Showing posts with label Christian Fiction. Show all posts
Showing posts with label Christian Fiction. Show all posts

Wednesday, June 30, 2010

Choosing an audience

After my last post, I decided to advertise myself as a Christian Fantasy/Science Fiction author, but then I read The Art and Craft of Writing Christian Fiction by Jeff Gerke of Marcher Lord Press and I may be back on the fence.

He said we need to choose our audience. You can either write to the church or those outside the church. However, he acknowledges how difficult it is to write to those outside the church, calling the section in Barnes & Noble entitled "Religious Fiction" "death row," because no one outside the church is going to step anywhere near it. I've been through that row a dozen times too many because all it has are Ted Dekker and some Amish Romance books. Ted Dekker is good, and because I'm not that good, I don't have much hope of being on that shelf. Barnes & Noble isn't going to take a chance on shelf space to anything less.

Next along this journey came a blogpost by Bruce Hannigan , who writes supernatural thrillers from a Christian perspective. Another Christian writer not writing to CBA is John Pazdziora.

All of these resources, combined with a recent brainstorming session where my character arc was choosing between living for money or sacrificing for love, has shown me that I don't have to put Christian in front of my genre in order to glorify Christ; and if I want to get to word one with unbelievers, I should just say I acknowledge the supernatural as well as the battle between good and evil in my fiction. I might even add that I enjoy addressing the battles within our soul for happiness and where the supernatural fits in. To say, "I write Christian fiction," while true, prevents them from allowing the story to speak for itself.

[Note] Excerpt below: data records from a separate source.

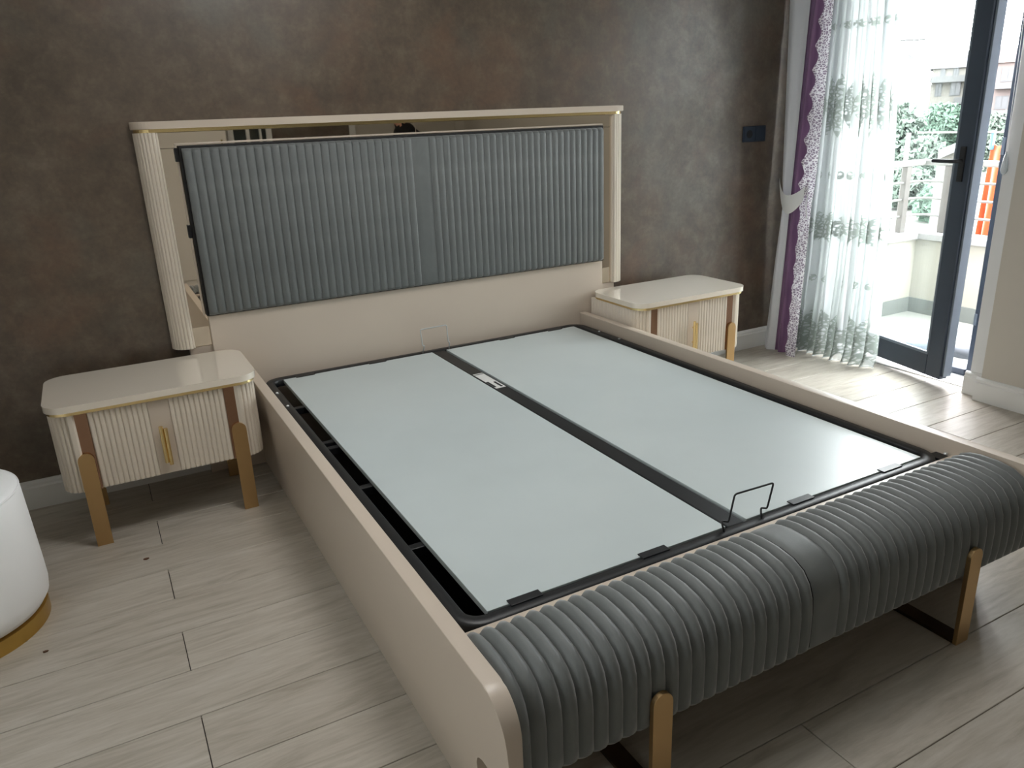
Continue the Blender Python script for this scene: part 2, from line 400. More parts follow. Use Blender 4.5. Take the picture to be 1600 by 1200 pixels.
obj('strike_plate', dbox(2.580, 2.588, -1.062, -1.047, 1.12, 1.20, 0.001), alu2, door)
# leaf standing ajar, hinged behind the sheer curtain
H0 = Vector((2.525, -0.335)); E0 = Vector((2.362, -1.065)); dl = (E0-H0); LW = dl.length; ang = math.atan2(dl.y, dl.x)
leaf = obj('leaf', bmesh.new(), alu, door); leaf.location = (H0.x-D.x, H0.y-D.y, 0); leaf.rotation_euler = (0, 0, ang)
bm = bmesh.new()   # local: +x along the leaf, -y faces the room
TH = 0.05
for a in ((LW-0.092, LW, 0.035, 2.25), (0, 0.085, 0.035, 2.25)):
    box(bm, a[0], a[1], -TH/2, TH/2, a[2], a[3], bev=0.004)
for a in ((0.035, 0.145), (2.15, 2.25)): box(bm, 0.085, LW-0.092, -TH/2, TH/2, a[0], a[1], bev=0.004)
bmesh.ops.recalc_face_normals(bm, faces=bm.faces[:]); bm.to_mesh(leaf.data); bm.free()
bm = B(LW, LW+0.012, -0.012, TH/2+0.012, 0.05, 2.24, bev=0.002); obj('rebate_lip', bm, alu2, leaf)
bm = B(0.085, LW-0.092, -TH/2-0.001, -TH/2+0.014, 0.143, 0.158, bev=0.002); box(bm, LW-0.102, LW-0.090, -TH/2-0.001, -TH/2+0.014, 0.145, 2.15, bev=0.002)
obj('glazing_bead', bm, alu2, leaf)
obj('pane', B(0.08, LW-0.088, -0.004, 0.004, 0.14, 2.155), glass, leaf)
bm = B(LW-0.062, LW-0.030, -TH/2-0.009, -TH/2, 1.01, 1.17, bev=0.003)
tube(fillet([(LW-0.046, -TH/2, 1.105), (LW-0.046, -TH/2-0.055, 1.105), (LW-0.165, -TH/2-0.058, 1.105)], 0.02), 0.0095, 10, bm)
obj('lever_handle', bm, ink, leaf)

# ================================================================== HEADBOARD
hb = empty('headboard', (0, -0.03, 0))
tag(hb, 'cream headboard with fluted posts, mirror border and grey ribbed velvet cushion on brown wall', 'headboard')
HB = Vector((0, -0.03, 0))
def hobj(name, bm, m, parent=None, smooth=False):
    o = obj(name, bm, m, parent or hb, smooth)
    if parent is None: o.location = -HB
    return o
hobj('top_slab', prism(rrect(-1.108, 1.108, -0.078, -0.002, 0.062, 8, (1, 0, 0, 1)), 'z', 1.389, 1.416, bev=0.004), cream)
hobj('gold_trim', prism(rrect(-1.099, 1.099, -0.069, -0.002, 0.060, 8, (1, 0, 0, 1)), 'z', 1.377, 1.389), gold)
for s in (-1, 1):
    path = [(-1.099, -0.004)]+arc(-1.099+0.06, -0.066+0.06, 0.06, 180, 270, 10)+[(-1.030, -0.066)]
    # travel back->front round the corner: outward normal lies on the right-hand side only when reversed for the mirror copy
    if s == 1: path = [(-x, y) for x, y in path][::-1]
    hobj('fluted_post', flutes(path, 0.5505, 1.377, 0.0135, 0.0045, 0.018), flute)
    hobj('post_core', B(*sorted((s*1.030, s*1.085)), -0.050, -0.003, 0.552, 1.377), cream)
    hobj('inner_bead', B(*sorted((s*1.0215, s*1.0295)), -0.064, -0.003, 0.552, 1.377, bev=0.002), flute)
    hobj('mirror_panel', B(*sorted((s*0.90, s*1.021)), -0.052, -0.047, 0.552, 1.318, bev=0.0008), mirror)
    hobj('mirror_panel', B(*sorted((s*0.002, s*1.021)), -0.052, -0.047, 1.320, 1.376, bev=0.0008), mirror) if s == 1 else None
hobj('mirror_panel', B(-1.021, 0.0, -0.052, -0.047, 1.320, 1.376, bev=0.0008), mirror)
hobj('back_board', B(-1.03, 1.03, -0.047, -0.003, 0.55, 1.376), cream)
hobj('lower_panel', B(-0.955, 0.955, -0.074, -0.0525, 0.0, 0.674, bev=0.002), cream)
hobj('base_panel', B(-1.043, 1.043, -0.052, -0.020, 0.0, 0.5495, bev=0.002), cream)
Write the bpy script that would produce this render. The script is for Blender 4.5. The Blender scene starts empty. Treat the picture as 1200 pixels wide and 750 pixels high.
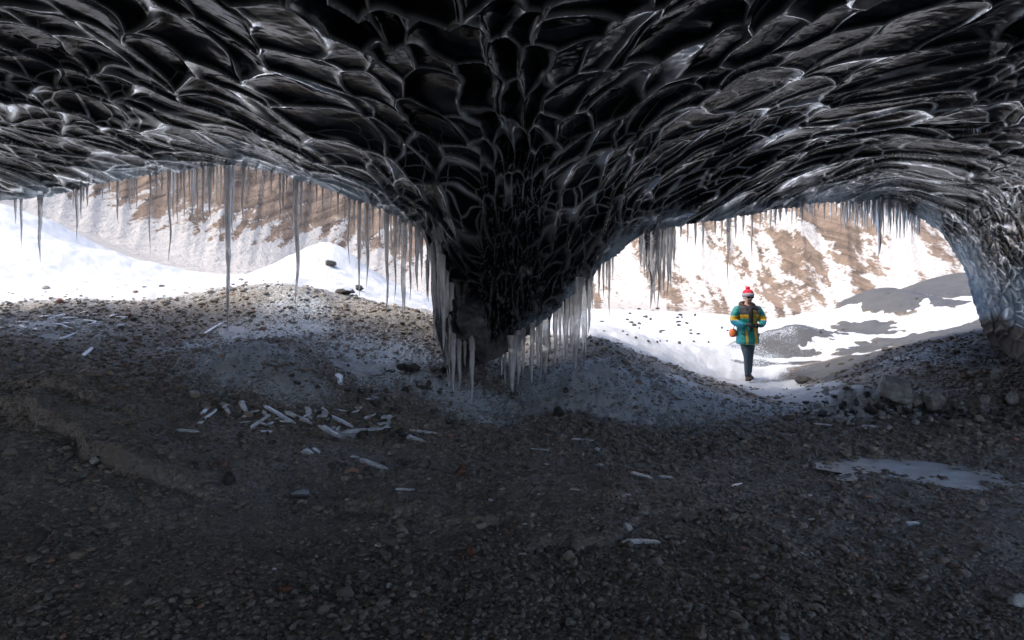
import bpy, math, random
import numpy as np
random.seed(7)
rng = np.random.default_rng(11)
scene = bpy.context.scene
COL = scene.collection
R = math.radians
CAMZ, F, HY = 1.5, 715.0, 358.0          # eye height, focal length and horizon row of the 1200 px wide photograph

def P(px, py, Y):
    """world point at depth Y seen at photo pixel (px, py)"""
    return np.array([(px - 600.0) / F * Y, Y, CAMZ - (py - HY) / F * Y])

def sstep(a, b, x):
    t = np.clip((x - a) / (b - a), 0, 1)
    return t * t * (3 - 2 * t)

# ------------------------------------------------------------------ noise
def _h(ix, iy, iz, seed):
    n = (ix.astype(np.int64) * 374761393 + iy.astype(np.int64) * 668265263 + iz.astype(np.int64) * 2147483647 * 3 + seed * 974711 * 31) & 0xFFFFFFFF
    n = ((n ^ (n >> 13)) * 1274126177) & 0xFFFFFFFF
    n = ((n ^ (n >> 16)) * 2246822519) & 0xFFFFFFFF
    return (n ^ (n >> 15)) & 0xFFFFFF

def _hf(ix, iy, iz, seed):
    return _h(ix, iy, iz, seed) / float(0xFFFFFF)

def noise2(x, y, seed=0):
    x = np.asarray(x, float); y = np.asarray(y, float)
    ix = np.floor(x); iy = np.floor(y); fx = x - ix; fy = y - iy
    u = fx ** 3 * (fx * (fx * 6 - 15) + 10); v = fy ** 3 * (fy * (fy * 6 - 15) + 10)
    out = 0
    zz = np.zeros_like(ix)
    def g(dx, dy):
        a = _hf(ix + dx, iy + dy, zz, seed) * 6.2831853
        return np.cos(a) * (fx - dx) + np.sin(a) * (fy - dy)
    a = g(0, 0) * (1 - u) + g(1, 0) * u
    b = g(0, 1) * (1 - u) + g(1, 1) * u
    return (a * (1 - v) + b * v) * 1.4

def fbm2(x, y, octv=4, seed=0, gain=0.5):
    s = 0; a = 1.0
    for k in range(octv):
        s = s + a * noise2(x * 2 ** k + 17.3 * k, y * 2 ** k - 9.1 * k, seed + k)
        a *= gain
    return s

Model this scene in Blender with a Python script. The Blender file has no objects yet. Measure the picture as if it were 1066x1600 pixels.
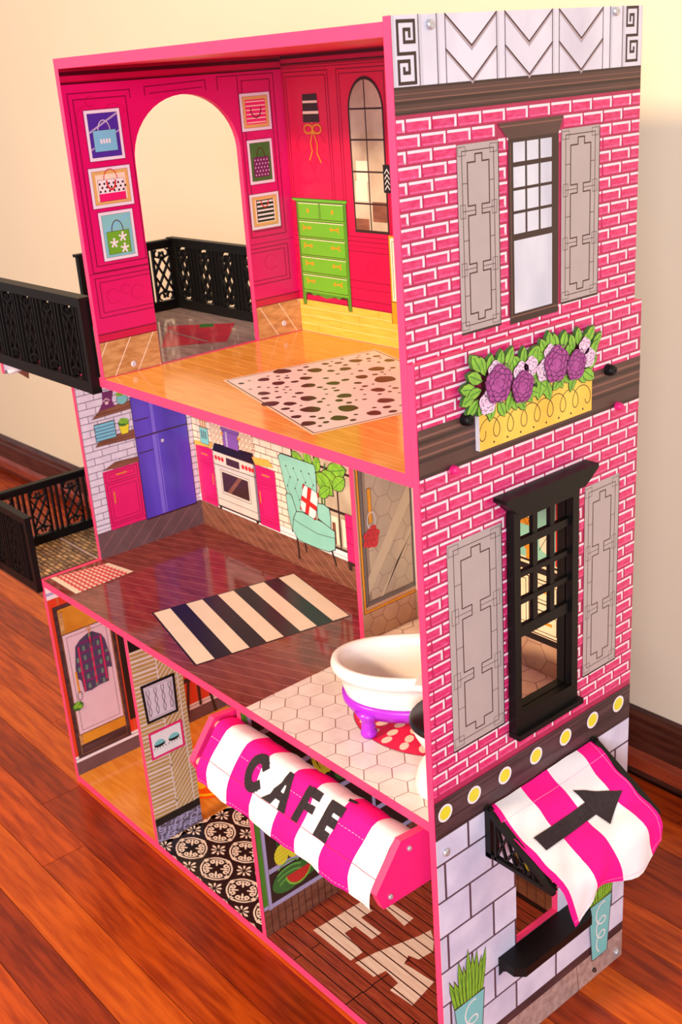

Anyone out there with the same dilemma? Do you seek to write content acceptable by God, but without excluding the rest of the world? I'm a Christian that reads secular fiction more than religious fiction because the quality is so much better and because even I don't like to be preached at in my fiction.

Saturday, May 29, 2010

Writing Update

I've been learning the struggles of following through on ideas and actually writing the story instead of brainstorming a new idea every week and never really getting any writing done.

The Holly Lisle editing course I'm taking is very helpful, but also very difficult. I'm confident in the way it will help me get published, but fearful that if I don't get moving it won't happen.

My new book idea is actually one that I began with in my 2 Year Novel course through www.fmwriters.com I found a new setting that allowed me not to be preachy, and am rolling with it. Hopefully I will ride the momentum through the inevitable moment where I think the book is worthless and resist the shiny new idea.

I heard a good podcast on writing that said to make 250 words your daily writing goal because you know you can do it, and if you do that every day, you'll have around 365 pages in one year, which is the size of a book. Here's to that goal, starting tonight!

Saturday, March 6, 2010

new idea

I've posted a new idea about mirrors as a tool for soul-redemption or worse... on my writing blog http://howlinhusky.blogspot.com/. Instead of crowding this blog with story ideas, I'll post here when I put a new one up on the other blog. Please check it out and let me know what you think :)

Thursday, February 25, 2010

Christian Fiction without a Savior?

I'm dying to learn how to make my work Christian, while not preaching the unbelievers off the page.

The book I'm preparing now is set in another world. In this world, a major war has wiped out 90% of the population. In the aftermath, a dying king in a small kingdom chooses Therin for his throne, despite two healthy boys. This upsets the king's two sons, leading one to fail in an attempt to murder Therin, and the other, Cedik, takes enough money to live happily somewhere else.

The first scene I've written has Cedik return. His army marches right in because he bribes Merril to betray Therin by opening up the gates. Therin tells a favored soldier, Saer, to find Rakai and Aris and flee. Therin then surrenders his life.

I could go with Therin being the Savior, and have him raise from the dead. Or I could have Therin be a picture of the Savior. The former leads to much preaching, while the later allows for more subtlety.

The problem with the later is that readers like myself will be wondering the whole time, "Where is God in this story?" and "Do people in this world have hope of going to Heaven?"

These two questions seem to require the former option for Therin. I suppose I could have Therin just be a picture of the Savior that lived and died long ago in this world. Then throughout the book, Saer could just tell people, Therin was God reminding us of our Savior's sacrifice for our sins back before the war began.

After that, their quest becomes delivering a message by Therin to Lionel, a scientist risen to power through a drug that creates happiness, but steals the benefits of pain - turning us to God for help. As it is, the theme of this story is that only God can satisfy our needs. Do my main characters then go throughout this world telling everyone that they are wrong to choose this drug over the happiness that comes from salvation?

Sounds very preachy to me...

Either way, do any other Christian authors come across this same dilemma when creating worlds?